Soon we were near the battle. In the east, across the vast level country, a faint gray light appeared. The noble alamo trees, towering thickly in massy lines along the ditches to the west, burst into showers of bird-song. It was getting warm, and there came the tranquil smell of earth and grass and growing corn—a calm summer dawn. Into this the noise of battle broke like something insane. The hysterical chatter of rifle fire, that seemed to carry a continuous undertone of screaming—although when you listened for it it was gone. The nervous, deadly stab—stab—stab—stab of the machine guns, like some gigantic woodpecker. The cannon booming like great bells, and the whistle of their shells. Boom—Pi-i-i-e-e-a-uuu! And that most terrible of all the sounds of war, shrapnel exploding. Crash—Whee-e-eaaa!!
The great hot sun swam up in the east through a faint smoke from the fertile land, and over the eastern barrens the heat-waves began to wiggle. It caught the startlingly green tops of the lofty alamos fringing the ditch that paralleled the railroad on our right. The trees ended there, and beyond, the whole rampart of bare mountains, piled range on range, grew rosy. We were now in scorched desert again, thickly covered with dusty mesquite. Except for another line of alamos straggling across from east to west, close to the city, there were no trees in all the plain but two or three scattered ones to the right. So close we were, barely two miles from Gomez Falacio, that we could look down the torn track right into the town. We could see the black round water-tank, and back of that the roundhouse, and across the track from them both the low adobe walls of the Brittingham Corra. The smokestacks and buildings and trees of La Esperanza soap factory rose clear and still, like a little city, to the left. Almost directly to the right of the railroad track, it seemed, the stark, stony peak of the Cerro de la Pila mounted steeply to the stone reservoir that crowned it, and sloped off westward in a series of smaller peaks, a spiny ridge a mile long. Most of Gomez lay behind the shoulder of the Cerro, and at its western end the villas and gardens of Lerdo made a vivid patch of green in the desert. The great brown mountains on the west made a mighty sweep around behind the two cities, and then fell away south again in folds on folds of gaunt desolation. And directly south from Gomez, stretched along the base of this range, lay Torreon, the richest city of northern Mexico.

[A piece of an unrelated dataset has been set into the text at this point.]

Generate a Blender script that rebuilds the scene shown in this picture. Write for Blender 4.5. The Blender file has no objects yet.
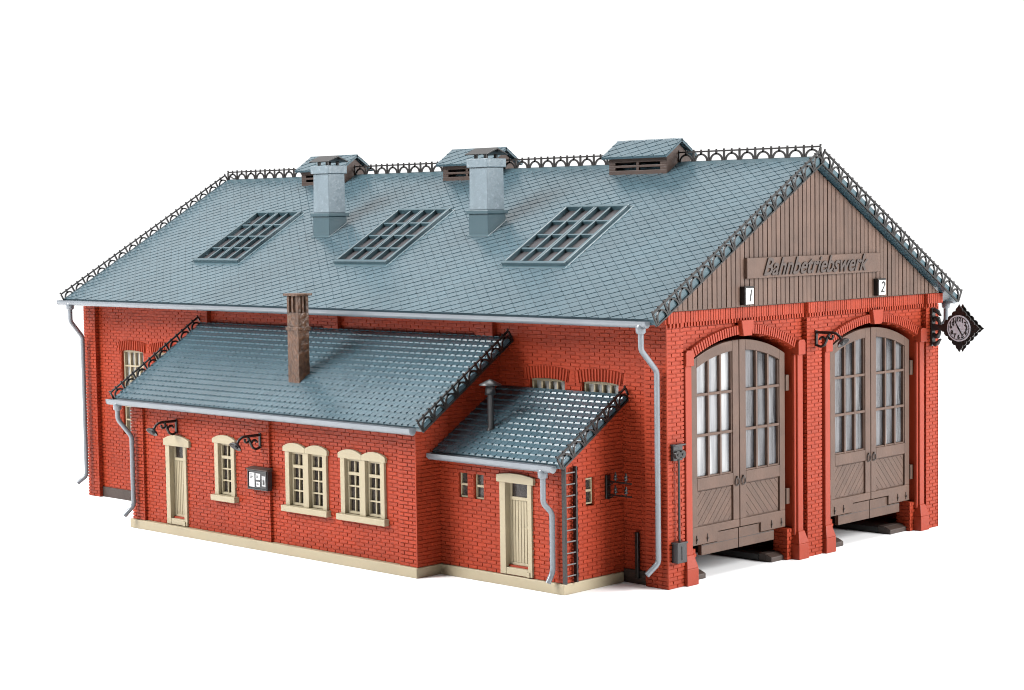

The shooting never ceased, but it seemed to be subdued to a subordinate place in a fantastic and disordered world. Up the track in the hot morning light straggled a river of wounded men, shattered, bleeding, bound up in rotting and bloody bandages, inconceivably weary. They passed us, and one even fell and lay motionless nearby in the dust—and we didn't care. Soldiers with their cartridges gone wandered aimlessly out of the chaparral, dragging their rifles, and plunged into the brush again on the other side of the railroad, black with powder, streaked with sweat, their eyes vacantly on the ground. The thin, subtle dust rose in lazy clouds at every footstep, and hung there, parching throat and eyes. A little company of horsemen jogged out of the thicket and drew up on the track, looking toward town. One man got down from his saddle and squatted beside us.
"It was terrible," he said suddenly. "Carramba! We went in there last night on foot. They were inside the water-tank, with holes cut in the iron for rifles. We had to walk up and poke our guns through the holes and we killed them all—a death trap! And then the Corral! They had two sets of loopholes, one for the men kneeling down and the other for the men standing up. Three thousand rurales in there—and they had five machine guns to sweep the road. And the roundhouse, with three rows of trenches outside and subterranean passages so they could crawl under and shoot us in the back.... Our bombs wouldn't work, and what could we do with rifles? Madre de Dios! But we were so quick—we took them by surprise. We captured the roundhouse and the water-tank. And then this morning thousands came—thousands—reinforcements from Torreon—and their artillery—and they drove us back again. They walked up to the water-tank and poked their rifles through the holes and killed all of us—the sons of the devils!"
We could see the place as he spoke and hear the hellish roar and shriek, and yet no one moved, and there wasn't a sign of the shooting—not even smoke, except when a shrapnel shell burst yelling down in the first row of trees a mile ahead and vomited a puff of white. The cracking rip of rifle fire and the staccato machine guns and even the hammering cannon didn't reveal themselves at all. The flat, dusty plain, the trees and chimneys of Gomez, and the stony hill, lay quietly in the heat. From the alamos off to the right came the careless song of birds. One had the impression that his senses were lying. It was an incredible dream, through which the grotesque procession of wounded filtered like ghosts in the dust.